Por Percival Puggina
Eu sei, eu sei. De repente a vida
ficou pesarosa e irritante para quem viveu décadas surfando na utopia. Aquele
discurso socialista tinha a leveza de um sonho erótico e excitava no contraste
com a realidade, coitada - encardida, feia e banguela. Vendia-se utopia no
vidro traseiro dos carros. Vendia-se em camisetas, bandeiras e alto-falantes.
Nos microfones, púlpitos e salas de aula. Nas charges e colunas de jornal. Era
fácil de anunciar e barata de comprar. Haveria, logo ali, um novo céu, uma nova
terra e um homem novo. Onde? Como? Era tão simples! Tudo se resumia em Lula-lá!

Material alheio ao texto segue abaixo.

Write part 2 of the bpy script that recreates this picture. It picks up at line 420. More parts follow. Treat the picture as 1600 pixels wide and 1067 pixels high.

Tenho bem presente a Constituinte
de 1988, os anos 90 e, principalmente, os gozos cívicos que marcaram a chegada
de Lula ao poder. Uns poucos, entre os quais eu, antevíamos o que estava por
vir. Assim como era inevitável a vitória da utopia sobre a realidade, era
inevitável o desastre que sobreveio devagar, incontornável. Desastre moral,
institucional, fiscal, econômico, cultural. Desastre que atinge todos os
objetivos permanentes de qualquer sociedade civilizada: ordem, justiça,
liberdade, segurança e progresso. Nada simboliza melhor o colapso de um projeto
impulsionado pela ingenuidade de uns e a vaidade de outros do que Lula
assistindo a Copa de 2014 pela TV, e Dilma no Sete de Setembro de 2015,
cercando-se com as autoridades numa espécie de campo de concentração às
avessas. O governo se esconde do povo.
Então, eu sei, a vida arruinou
para quem, nos meios de comunicação, inflou um projeto político que agora se
veste de pixuleco. Os propagandistas recolhem seus realejos. Não há mais
público para defensores do governo. Fica chato fazê-lo e assinar embaixo. Isso
só por muito dinheiro e boa parte dos antigos propagandistas da utopia eram
voluntários, rodavam sua manivela por devoção. Vem-me à mente, então, o grande
Carlos Drummond de Andrade: "E agora, José? A festa acabou, a luz apagou,
o povo sumiu, a noite esfriou, e agora, José?". Agora, quando o sonho
erótico virou desvario masoquista, ainda com o poeta digo a José: "O dia
não veio, o bonde não veio, o riso não veio, não veio a utopia e tudo fugiu e
tudo mofou. E agora, José?".
José, coitado, cuida como pode de
proteger o indefensável. Ele não mais se aligeira com os porta-estandartes da
utopia que não veio. Repare bem nele. Furioso, xinga e ofende quem faz oposição
num país que precisa, urgentemente, de rumo e prumo. É feio, mal educado, mas -
que remédio? - se a utopia mofou e deu nisso que está aí?